Frank LoMonte, director of the University of Florida’s Brechner Center for Freedom of Information, said while decisions can be delegated to a city manager without the need for a vote by elected officials, the question is about the limit of that spending.

Dunedin’s charter does not specify a dollar amount the city manager is authorized to unilaterally spend on legal settlements.

“Could the city manager unilaterally write a $10 million check out of the treasury? Surely not,” LoMonte said. “At some point, there would be both an audit issue and an open-meetings issue if the city manager was delegated limitless spending authority.”

Before taking on Trask and Daigneault in Dunedin, Gay challenged decisions made under their guidance in Madeira Beach, where he lives.

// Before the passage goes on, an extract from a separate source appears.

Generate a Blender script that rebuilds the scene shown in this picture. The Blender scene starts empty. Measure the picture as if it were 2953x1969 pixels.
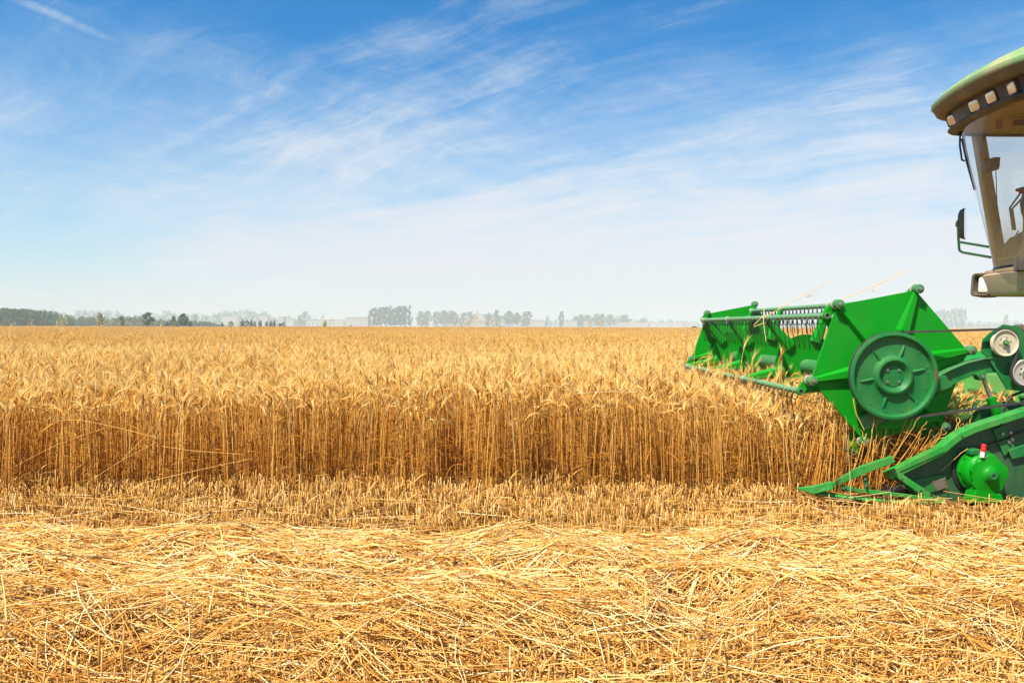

In March 2017, a judge ruled in a lawsuit brought by Gay that the city violated the Sunshine Law when it used a ballot process outside of a public meeting to appoint a developer to the city commission.

That same month, the judge ruled Madeira Beach unlawfully refused Gay’s public records request for copies of ethics complaints filed against city officials.

And in November 2017, a panel of three appellate judges sided with Gay in deciding that Madeira Beach acted unlawfully when it approved a rezoning application for the construction a 7-acre hotel, condo and retail project without the developer submitting a site plan.

Daigneault declined to comment on past cases for this story on behalf of himself and Trask.

When the appellate judges ruled in the Madeira Beach rezoning case, the outcome was mostly symbolic.

The same day, Gay reached a settlement with the Town Center developer to scale back the height of the project’s hotels and condos, not knowing the appellate panel had issued a decision.

In Dunedin, he said, his goal is transparency.

“I have this passion and interest that our government act with integrity and do what I would call the right thing and be open and honest institutions,” Gay said. “What I found is that has not always been the case.”